Ingredients for disaster:
1 sexually frustrated 17 year old male with a long-term girlfriend that had gone home for the night.
1 heartbroken 16 year old girl, who was so freshly off the rebound that you could taste the Gatorade.
1 bottle of vodka
1 sleeping bag

So, in my drunken lack of judgement, I suggested that I do him a favour and I would have sex with him, but it had to be TOP SECRET. I wasn’t going to be a part of any drama. It was purely a friend doing another friend a big favour so he can get some “relief”. I was also so upset from my break-up that I actually thought this might be good for me, seeing as then my ex-boyfriend wouldn’t be the last person I had been with. The logic is there, although sad and morally skewed. Anyway, so we had sex. It was uneventful, awkward, clumsy.... and quick. And I thought that would be it.

The next morning, I got a phone call from this guy, telling me that he confessed to his girlfriend, broke up with her and that he was in love with me. ARE YOU FRIGGIN’ KIDDING ME? Yuck! I was completely up shit creek now. It would be all over school and within less than 4 months of starting there, I would be labelled “The Slut Outcast”. Fantastic! That had to be some kind of record! I felt so nauseous and stressed out that I spent about 2 hours kneeling in front of the toilet, and metaphorically watching my social life circle the toilet bowl and down the drain.

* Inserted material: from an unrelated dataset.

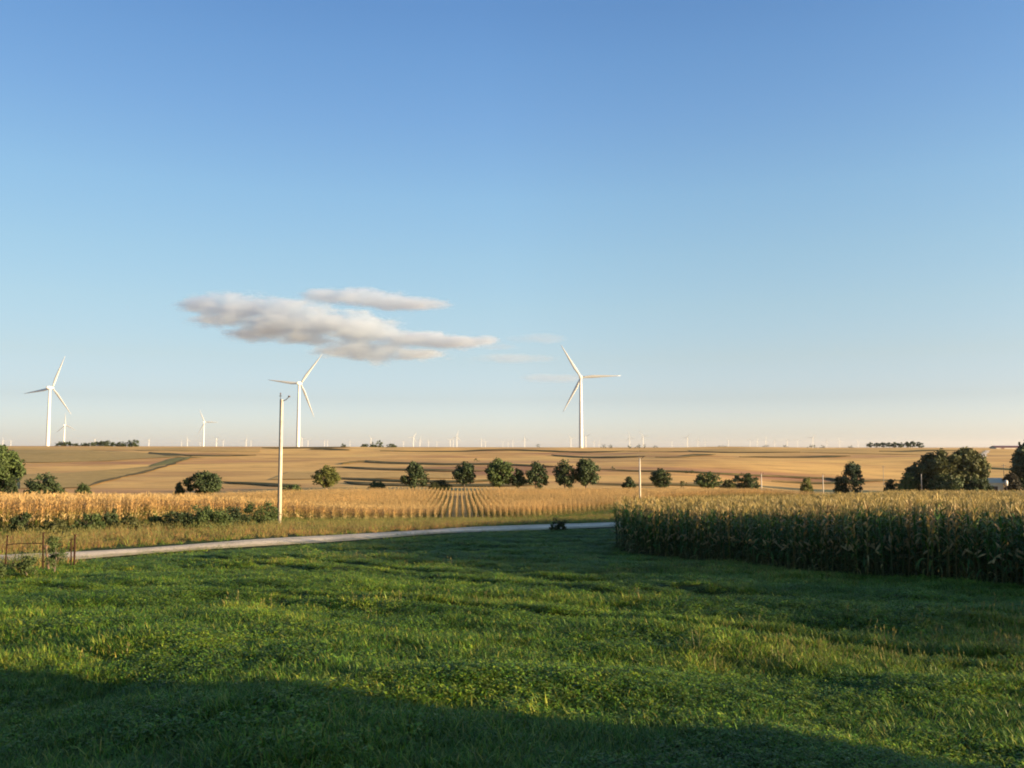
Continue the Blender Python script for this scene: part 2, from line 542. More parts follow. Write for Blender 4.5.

Lucky for me, that group of friends weren’t very extensive and pretty contained. This school also turned out to be way less caught up in the gossip of other people’s misdeeds than it was at my old school. Minus about 5 people that hated me, I was OK. I survived the promiscuous storm and came out the other side. Life went on.

On a side note, that couple eventually got back together a year or two later, and they are married now with a couple of kids. So, in their relationship timeline, I will permanently be that big glitch. If you read it closely, it would say something like: “That Total Slut that broke-up Mommy and Daddy long before you were born.” Yep, that’s me.